Além dos jogos anunciados para o futuro do console, a Atari também trabalhava em alguns acessórios que poderiam causar bastante impacto. O mais conhecido é o Jaguar CD, que possibilitaria a utilização de jogos em CD, que era a mídia forte daquela época. Além dele a Atari trabalhava em um óculos de realidade virtual, em um projeto bastante revolucionário, juntamente com a empresa Virtuallity, que já produzia gabinetes especiais de arcades com essa tecnologia. Infelizmente o óculos não passou da fase de protótipo.
Confira o vídeo com o review completo que fiz do aparelho, seus acessórios e de sua linha inicial de jogos, no programa Video Game Data Show, do site Video Game Data Base – VGDB (www.vgdb.com.br). Farei ao menos outros 3 episódios sobre o Jaguar, para falar sobre os jogos mais legais e os piores jogos do console e também sobre o Jaguar CD e sua pequena biblioteca de jogos. Fique ligado aqui no Kapoow e no VGDB e não perca essa verdadeira epopeia sobre o último e mais polêmico felino da Atari.

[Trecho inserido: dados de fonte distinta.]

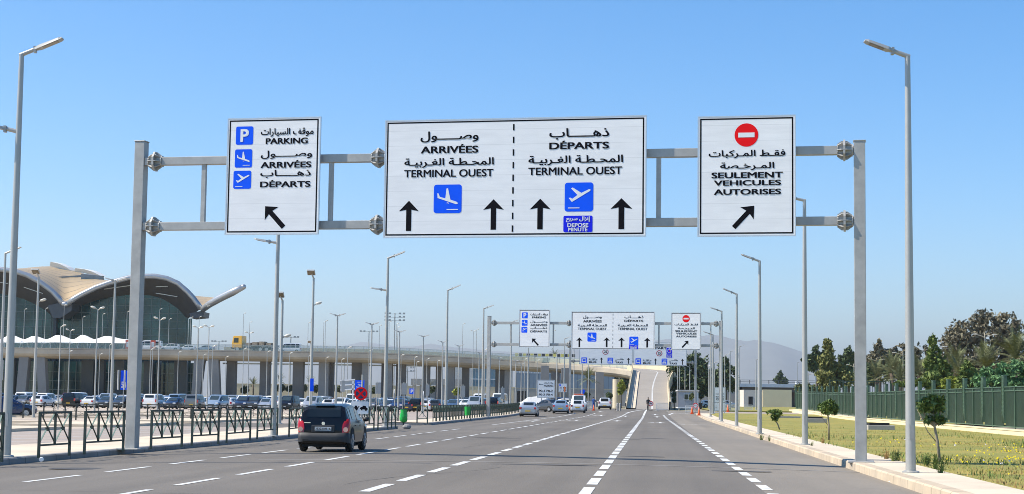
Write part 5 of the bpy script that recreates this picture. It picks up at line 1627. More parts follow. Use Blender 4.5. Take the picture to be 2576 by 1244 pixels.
# white portal building
o, w, h = bldg('gate_building', 'pale flat roofed gate canopy far behind the car park', 1033, 1162, 954, 500, 8, mat('gate roof', (.42, .38, .33), .8), zb=5.6)
for u in (.03, .17, .62, .95):
    MB().box(w*u, w*u+.9, .5, 1.4, -5.8, 0).build('column', concrete, o)
MB().box(w*.25, w*.95, 3, 6, -5.8, -1.5).build('rear_wall', mat('gate rear wall', (.40, .40, .40), .8), o)
o, w, h = bldg('glass_building', 'pale building with a blue glass front behind the flyover piers', 1143, 1290, 912, 540, 14, mat('pale cladding2', (.55, .53, .48), .7))
for k in range(7): MB().box(w*.30+k*w*.063, w*.30+(k+1)*w*.063-.15, -.05, .02, 3, h-.6).build('window', mat('blue glass', (.07, .15, .21), .15, 0, .3, .3, spec=.8), o)
for z in (.35, .6, .85): MB().box(w*.29, w*.76, -.12, -.04, h*z, h*z+.2).build('sill_band', white_pl, o)
# cream gatehouse right
zb = P(1930, 1024.5, 405).z
o, w, h = bldg('gatehouse', 'cream flat building with one dark doorway at the far end of the lawn', 1871, 1990, 982, 405, 9, mat('whitish render', (.60, .55, .48), .85, 0, .08, .4, big=(.2, (.52, .46, .38), .5)), zb=zb)
MB().box(w*.40, w+.1, -.35, .0, 0, h+.12).build('front_panel', mat('yellow render', (.72, .62, .38), .85, 0, .07, .4, big=(.2, (.62, .52, .32), .5)), o)
MB().box(w*.10, w*.19, -.04, .03, .25, h*.60).build('doorway', dark, o)
MB().box(w*.095, w*.195, -.08, .0, h*.60, h*.63).build('lintel', concrete, o)
# road bridge right
br = thing('road_bridge', 'low pale blue road bridge crossing behind the gatehouse', 'bridge', (0, 0, 0))
bx0, bx1 = P(1790, 970, 430).x, P(2110, 970, 430).x
zt = P(1950, 966.5, 430).z
MB().box(bx0, bx1, 430, 441, zt-.85, zt).build('deck', mat('pale blue concrete', (.46, .50, .53), .8, 0, .1, .3), br)
MB().box(bx0, bx1, 431, 440, zt-2.0, zt-.86).build('girder', soff, br)
sr = MB(); x = bx0
while x < bx1: sr.box(x-.08, x+.08, 430.1, 430.25, zt, zt+.95); x += 2.4
for z in (.45, .9): sr.box(bx0, bx1, 430.12, 430.2, zt+z-.05, zt+z+.05)
sr.build('railing', mat('dark railing', (.08, .08, .08), .6), br)
for px in (2005, 1862): MB().box(P(px-3, 1000, 432).x, P(px+3, 1000, 432).x, 431, 433, -.2, zt+(.7 if px == 2005 else -.9)).build('pier', mat('pale blue concrete', (.46, .50, .53), .8), br)
MB().box(P(1796, 980, 436).x, P(1858, 980, 436).x, 435, 437, -.2, zt-1).build('abutment', mat('pale blue concrete', (.46, .50, .53), .8), br)
MB().box(P(1860, 980, 439).x, bx1, 438.5, 439, -.2, zt-1.2).build('shaded_wall', mat('brown wall', (.20, .16, .14), .9), br)
# guard booth
gb = G(1731, 1031)
Yg = 257.0; xb0, xb1 = P(1706, 1000, Yg).x, P(1757, 1000, Yg).x
zg = gz(xb0, Yg)+.15
o = thing('guard_booth', 'grey prefabricated guard booth with one window at the foot of the ramp', 'booth', (xb0, Yg, zg))
w = xb1-xb0; h = P(1731, 985.5, Yg).z-zg
seamg = seams(mat('grey cabin panels', (.36, .37, .40), .6, 0, .05, 1), 1.05, 'X', .25, .03)
MB().box(0, w, 0, 2.6, .25, h).build('wall', seamg, o)
MB().box(-.12, w+.12, -.18, 2.75, h, h+.22).build('roof', mat('booth roof', (.50, .48, .46), .7), o, bevel=.03)
MB().box(-.02, w+.02, -.04, 2.62, .14, .28).build('base_frame', white_pl, o)
for x in (.1, w-.25): MB().box(x, x+.15, .05, .3, -.2, .16).build('foot', concrete, o)
f = MB()
for a in ((.28*w, .28*w+.07, .54*h, .84*h), (.72*w, .72*w+.07, .54*h, .84*h), (.28*w, .74*w, .54*h-.06, .54*h), (.27*w, .75*w, .84*h, .84*h+.09), (.49*w, .51*w, .54*h, .84*h)): f.box(a[0], a[1], -.05, .02, a[2], a[3])
wi = f.build('window', white_pl, o)
MB().box(.30*w, .72*w, -.02, .01, .55*h, .84*h).build('pane', mat('booth glass', (.06, .07, .05), .15, 0, .3, 3), wi)
MB().box(w-.16, w-.02, -.06, .0, .3, h).build('corner_post', white_pl, o)
# ============================================================ trees, palms, shrubs, fence
def leafm(name, a, b, rough=.75): return mat(name, a, rough, 0, .2, .35, island=.6, alt=b, spec=.25)
L_euc = leafm('eucalyptus leaves', (.10, .088, .058), (.225, .20, .13))
L_dark = leafm('dark tree leaves', (0.038, 0.063, 0.028), (0.131, 0.166, 0.074))
L_mid = leafm('mid green leaves', (0.049, 0.088, 0.021), (0.201, 0.245, 0.061))
L_olive = leafm('olive leaves', (0.061, 0.074, 0.028), (0.219, 0.236, 0.084))
L_oliv2 = leafm('bright olive leaves', (.085, .092, .030), (.27, .27, .085))
L_citrus = leafm('citrus leaves', (0.032, 0.06, 0.018), (0.228, 0.298, 0.079), .35)
L_palm = leafm('palm leaflets', (.055, .068, .028), (.21, .22, .10))
L_blue = leafm('blue green bush leaves', (.05, .125, .05), (.17, .30, .12))
L_yel = leafm('yellow green leaves', (0.123, 0.158, 0.021), (0.385, 0.42, 0.07))
bark = mat('bark', (.10, .075, .05), .9, 0, .3, 3)
barkp = mat('pale bark', (.26, .22, .16), .9, 0, .3, 6)
def leaves(blobs, n, size, seed, squash=1.0, hang=0.0):
    """leaf clumps spread through ellipsoids (centre, radii); returns verts, faces"""
    rs = np.random.RandomState(seed)
    vol = np.array([b[1][0]*b[1][1]*b[1][2] for b in blobs])**.75
    cnt = np.maximum(6, (n*vol/vol.sum()).astype(int))
    C = []
    for (c, r), k in zip(blobs, cnt):
        d = rs.normal(size=(k, 3)); d /= np.linalg.norm(d, axis=1)[:, None]
        ph = rs.rand(3)*6
        lump = 1+.22*np.sin(d[:, 0]*5+ph[0])*np.sin(d[:, 2]*6+ph[1])+.16*np.sin(d[:, 1]*9+d[:, 2]*7+ph[2])
        rad = (.35+.65*rs.rand(k)**.45)*lump
        C.append(np.array(c)+d*rad[:, None]*np.array(r))
    C = np.concatenate(C)
    # drop whole pockets so that what stands behind shows through
    keep = np.array([noise.noise(Vector(p)*(.9/size/4)) for p in C]) > -.18
    C = C[keep]
    n = len(C)
    u = rs.normal(size=(n, 3)); u /= np.linalg.norm(u, axis=1)[:, None]
    u[:, 2] -= hang
    w = rs.normal(size=(n, 3)); w -= u*(w*u).sum(1)[:, None]; w /= np.linalg.norm(w, axis=1)[:, None]
    s = size*(.5+rs.rand(n))[:, None]
    V = np.stack([C-u*s*.9, C+w*s*.42-u*s*.1, C+u*s*.9, C-w*s*.42+u*s*.1], 1).reshape(-1, 3)
    return V, np.arange(4*n).reshape(-1, 4)
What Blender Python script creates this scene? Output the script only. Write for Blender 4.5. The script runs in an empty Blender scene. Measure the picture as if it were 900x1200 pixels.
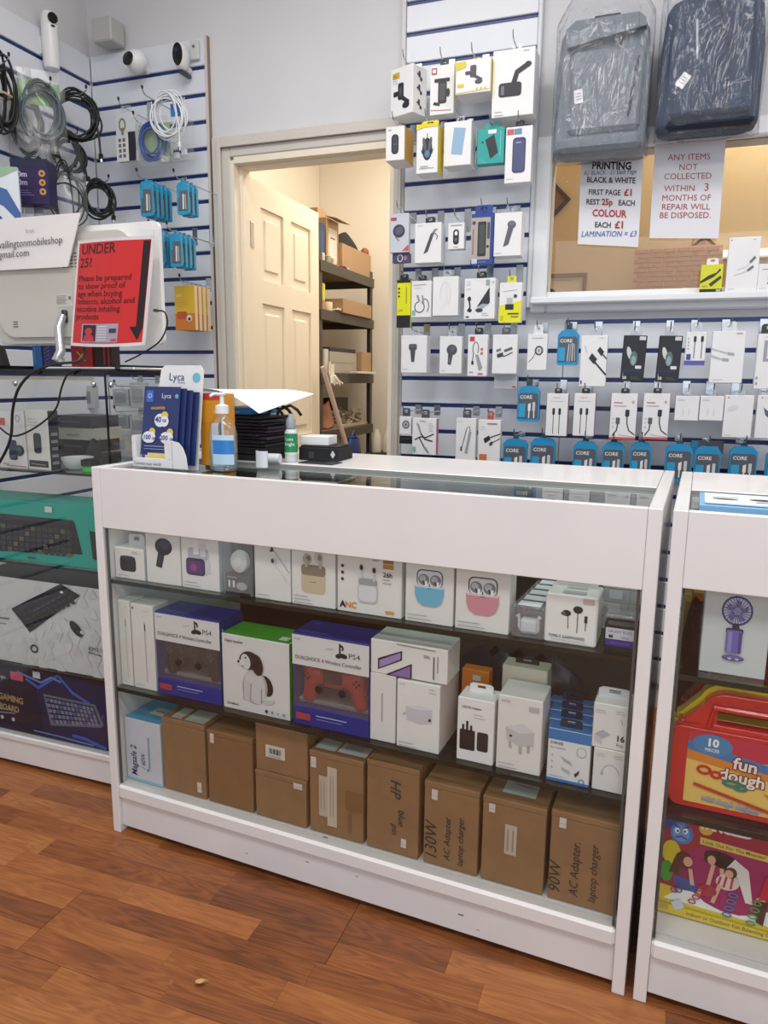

Infelizmente o Jaguar apresentava muito pouca coisa que justificasse sua compra na época, já que os jogos dos consoles de 16 bit eram bem superiores aos do console dos ditos 64 bits.
A linha inicial de jogos do console era muito fraca e queimou bastante o filme do console. Fique ligado aqui no Kapoow que em junho chega a segunda matéria sobre o Jaguar, mostrando o top 10 de seus jogos.
Uma pena a Atari ter se perdido com esse promissor console. O golpe final veio em 1994, com o lançamento do Playstation e Saturn, que encerrou de vez qualquer plano de reação da empresa americana.